I mean, I love the river, yeah. I live very close to the river and I love that. And just being able to walk along the river and and just see the people having a great time in the park is we're so lucky with the river. I just wish we could swim in it. Yeah, yeah, yeah. Don't do that. Not at the moment, definitely not, no. And then I just think you just walk up the high street. There's always there's loads of things to look at in windows, it's a nice busy high street, and we have an abundance of great, great places to eat, to drink, and there's always something new coming. I mean, we talked about Georgia Dragon earlier, and I'm really looking forward to a new memory. A new parlour, and then it's always interesting to see what happens. But there's all sorts of like little things that um up behind boots, there's a little shop there, Nook. Yeah, we have Nook. And I think she just has the most amazing, clever, quirky things, and they're just a bit off the beaten track. Emma will love that you've mentioned that because that's always her problem of trying to get people to come up the high street. I if you want a clever food card, you have to go to Nook. But also, I I like the fact that we're not on the high streets you go to.
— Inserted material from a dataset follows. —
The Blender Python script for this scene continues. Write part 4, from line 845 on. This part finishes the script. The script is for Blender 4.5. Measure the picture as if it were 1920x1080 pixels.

We have gotten a good a fair share of um of charity shops, but we've got an abundance of independence. Yeah. I mean, our friend Lou at 23 Living. Fantastic. Love that shop. Absolutely. Can't go in there and not buy anything else. Um I'm sure you're going to be talking to Christine. Lovely Christina Ladia Boyet that she's got the the courage to step out and do something completely.

SPEAKER_01

I do have to see first, yeah. Yes, absolutely. So many well, when I mute here, I knew I didn't know anybody, and actually it was people in the high street that I got to know first. Yes. When I said when I thought I'd do a wellness festival here, I thought, well, who shall I ask? Well, obviously, I'm gonna ask all the people in the high street, they know more. And so I think you know, those are the first people that I got to know, and probably the people I know best actually.

SPEAKER_00

I think people come here and they think, Oh, it's just Tom Carriage and it's expensive. There's lots and lots of places, it's great cafes, yeah. Definitely. I mean, a big shout out to our Mel at the episode. Who I'm posting up with who is just again, she totally stepped out in faith of doing her own thing. Ralph that Seeger and his team is really friendly. There's always something, there's always something happening.

SPEAKER_01

It is a unique place, and people always say to me, Oh, what made you choose Marlowe? Because I didn't know where I wanted to go. And I went to see lots of different places where I knew people that lived there and they gave me a tour, and everybody I knew said, Oh, I think you're gonna like Marlowe. And I came with a friend and I literally sat outside Strawberry Grove. It wasn't even a really sunny day, I don't think. And I sat here, sat there, had a piece of cake, went, Yeah, I think I'm gonna live here, and that was it. And they said, What you'd only went there once, but yeah, I did only go there once. It just felt right. And it was the first house that I looked at. I think it helped that I listened to Chris Evans on the radio because it's like a big advert smile.

SPEAKER_00

Absolutely. I mean my life, there's no denying it's an expensive place to live. Uh, but if you're lucky enough to live here then, or lucky enough to visit, then it's just it's great. And I think there is something for everybody. Because, you know, just have a little walk along the river to go up to the bounty and go and have a drink there, or take a boat out, or just go and sit in the park, take a picnic. Yeah, we're really lucky.

SPEAKER_01

Well, thanks so much, Pat. Thanks for having me. Absolutely blessed. That was really fun. And I think we might need to chat to you again.